After the failure of Lehman, uncertainty about the solvency of counterparties led to a run on US money market funds. As a consequence, a global shortage of US dollars emerged, affecting banks in emerging market economies as well.
Dysfunctional money markets and uncertainty about their own cash needs led banks to aggressively seek liquidity by unwinding their positions in several market segments. Furthermore, in an attempt to strengthen their capital bases in the view of adverse market conditions and potential losses, banks became more risk-averse and sold off risky assets, amplifying the initial shock. The resulting disorderly unwinding of the positions of international leveraged investors resulted in a sell-off of emerging market asset classes and a sharp depreciation in the currencies of these economies. Gross capital inflows went into reverse and financing conditions were tightened, reducing liquidity across market segments and raising bond yields in both international and local currencies.
Second, uncertainty can also have other important real negative effects. Some studies highlight the role of uncertainty in business cycle fluctuations. For example, it has been shown that the collapse of stock prices in October 1929 generated temporary uncertainty about future income, which led consumers to forgo purchases of durable goods[3]. Additionally, theoretical and empirical studies show that major uncertainty shocks have a large real impact on the US economy, bringing about a substantial drop and rebound in output and employment. This occurs because higher uncertainty causes firms to suspend their investment and hiring. In turn, this affects consumer confidence and spending. Productivity growth also falls because this pause in activity freezes reallocation across units[4].

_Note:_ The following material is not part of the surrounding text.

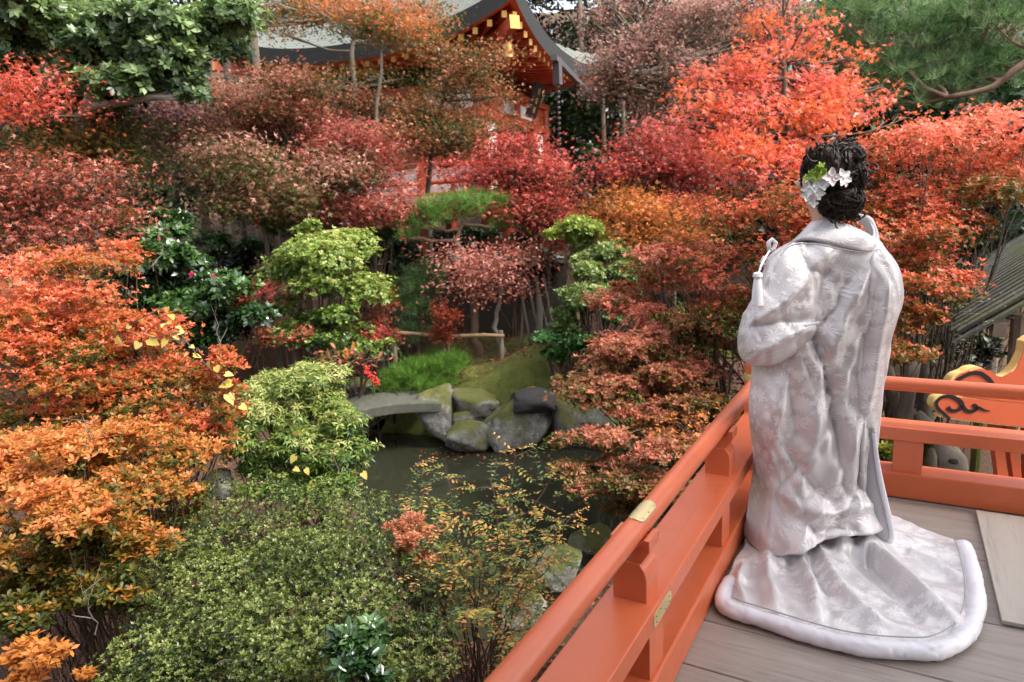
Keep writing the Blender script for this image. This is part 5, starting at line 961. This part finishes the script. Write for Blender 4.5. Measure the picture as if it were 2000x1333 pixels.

We saw how this mechanism can work after the collapse of Lehman in September 2008. The high level of uncertainty froze investment and consumer spending in advanced economies. In this context, trade was hit very hard, due to a composition effect, as it mainly comprises durable goods[5]. The mounting expectations of a global slowdown caused a rapid decline of commodity prices which impacted heavily on commodity exporters.
European experience: the Greek crisis, contagion and the role of European cooperation
The shock to market confidence generated by the Greek downgrade has parallels with the Lehman collapse in September 2008. Also in that case, contagion caused tensions across markets and countries. This reinforces the idea that policies inspired by the ‘put your house in order’ philosophy are not enough to insulate a domestic economy from external shocks.
The Greek credit rating downgrade last April took place in a weak environment, with international investors extremely sensitive to negative events. Confidence contagion spread the shock across the region. Financial tensions quickly propagated across market segments in Europe. Contagion from sovereign risk moved to the banking system as the market focused on the exposures of European banks to troubled euro area governments. The loss of confidence in the banking system led to new strains in money markets. Furthermore, the shock spread across the globe through a network of leveraged international investors who moved to safe havens as soon as the business climate deteriorated.
On the eve of the first weekend in May financial markets were on the verge of a global contagion risk, with systemic implications. Correlation and volatility indicators increased to levels above those reached right after Lehman Brothers’ failure.